Saturday, January 29, 2011

Wake County Gang of Five and AFP Push Forward to Corral Poor Children in Charters

As the Tea Partiers in Wake County celebrate the return to segregated high-poverty and low achievement schools, the local Republican Women's Club is spreading the word on the corporate solution--charter testing camps--for the "failing schools" that will doubtlessly result from this new policy of containment and segregation of the poor.

So besides the social preference for apartheid schools at the John Birch Locke headquarters in Wake, there has been, all along, a financial incentive to breaking up the socioeconomic diversity plan of Wake County:  black and brown children can be ethnically cleansed in corporate charters within Raleigh, and the white children can be nurtured and sheltered behind the gates of their leafy communities on the outskirts of Raleigh, all at public expense and under corporate direction.   The unacknowledged goal, of course, is to make sure that North Carolina never again provides a majority of its presidential votes for a black man.  That result in 2008 was just too much for the white racist power structure.

The Koch Brothers' goons and their front group, Americans for Prosperity, are now criss-crossing the state buying up votes where they can and strong-arming legislators where they cannot.  Their crusade is all about removing charter school caps.   Have a look at this video to see and hear the plan that the Koch Brothers have paid to have put in place in North Carolina.

Below is a Press Release from a coalition of concerned citizens of Wake County.  They had better do more than issue press releases--their public schools are in grave danger.

Contacts: Yevonne Brannon/Patty Williams 
FOR IMMEDIATE RELEASE 
Tel: 919-244-6243/919-696-8059
Email: info@greatschoolsinwake.org

SCHOOL BOARD DEFIES PUBLIC OPINION AGAIN WITH MASSIVE REASSIGNMENTS

Students Who Live in Poverty Shoulder Burden, Board Lessening Access to Magnets
Raleigh, NC—January 27, 2011—Continuing on a path that flies in the face of public feedback received at five January hearings, the Wake County School Board fine-tuned its plan to move more than 4,000 students in the coming school year. The majority of those to be affected —nearly 90%—are economically disadvantaged students who are being reassigned to high-poverty schools.

The 2011-2012 assignment plan calls for the move of over 3,600 economically disadvantaged students to high poverty schools, as well as an increase of base students at magnet schools. In 2010-2011, the second year of the assignment plan, 1500 students were moved, affecting 46 schools.  Increasing the number of base students limits the number of applicants who can apply to magnets from outside the base attendance area, significantly impacting overall access to
the 28-year old, award-winning program. Nearly 30,000 students are currently enrolled in Wake’s magnet schools.

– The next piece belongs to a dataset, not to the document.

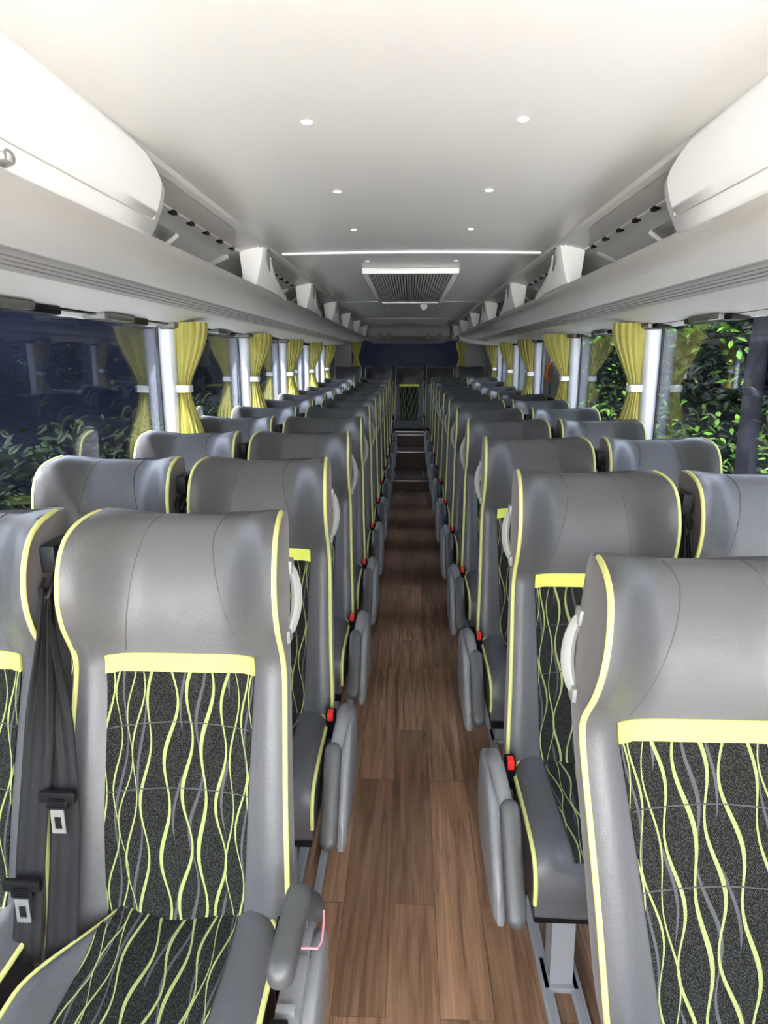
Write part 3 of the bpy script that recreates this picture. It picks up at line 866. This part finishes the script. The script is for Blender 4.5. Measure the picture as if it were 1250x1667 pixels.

“For the second year in a row, the School Board is not listening to the public, undermining magnet programs, and making expensive decisions—with much of the burden borne by our economically disadvantaged students, who are being reassigned annually,” observed Yevonne Brannon, Chair, Great Schools in Wake (GSIW). “The costs and consequences of creating high poverty schools will be devastating to our community,” she continued. “We could lose millions of dollars in supplemental funding from the state, and will continue to be ineligible to apply for many federal grants, grants we’ve come to rely on. It costs substantially more to educate children in high poverty schools, and the data shows conclusively that academic achievement suffers in that challenging environment.”

According to a New York Times article (“Stronger Schools With an Income Mix,” January 26, 2011), “High poverty schools are 22 times less likely to be high performing than middle-class schools. Low-income students stuck in high poverty schools are two years behind low-income students who have a chance to attend more affluent schools.” And recently released per pupil expenditure data from Charlotte-Mecklenburg Schools supports the substantial costs of high poverty schools, which are, in effect, subsidized by low poverty schools. With a 95 percent poverty rate, Thomasboro Elementary spends $10,393 a year to educate its students, while $4,406 per pupil is spent at Ballantyne
Elementary, which has a 16 percent poverty rate.

“Parents came out in great numbers to the public hearings, made pleas for stability in the final year of a three-year assignment plan, but are being ignored by the Board,” noted Brannon. “Assignment stability was a campaign promise made by Board majority members. Why children are being moved—especially in the absence of a long-range, comprehensive assignment plan—is beyond comprehension and defies common sense.  With substantial growth and the need for a minimum of 33 new schools projected in the next decade, it’s clear that ALL students will be repeatedly reassigned. With a new assignment plan due next year, why wouldn’t we want to forestall the upheaval of our students?”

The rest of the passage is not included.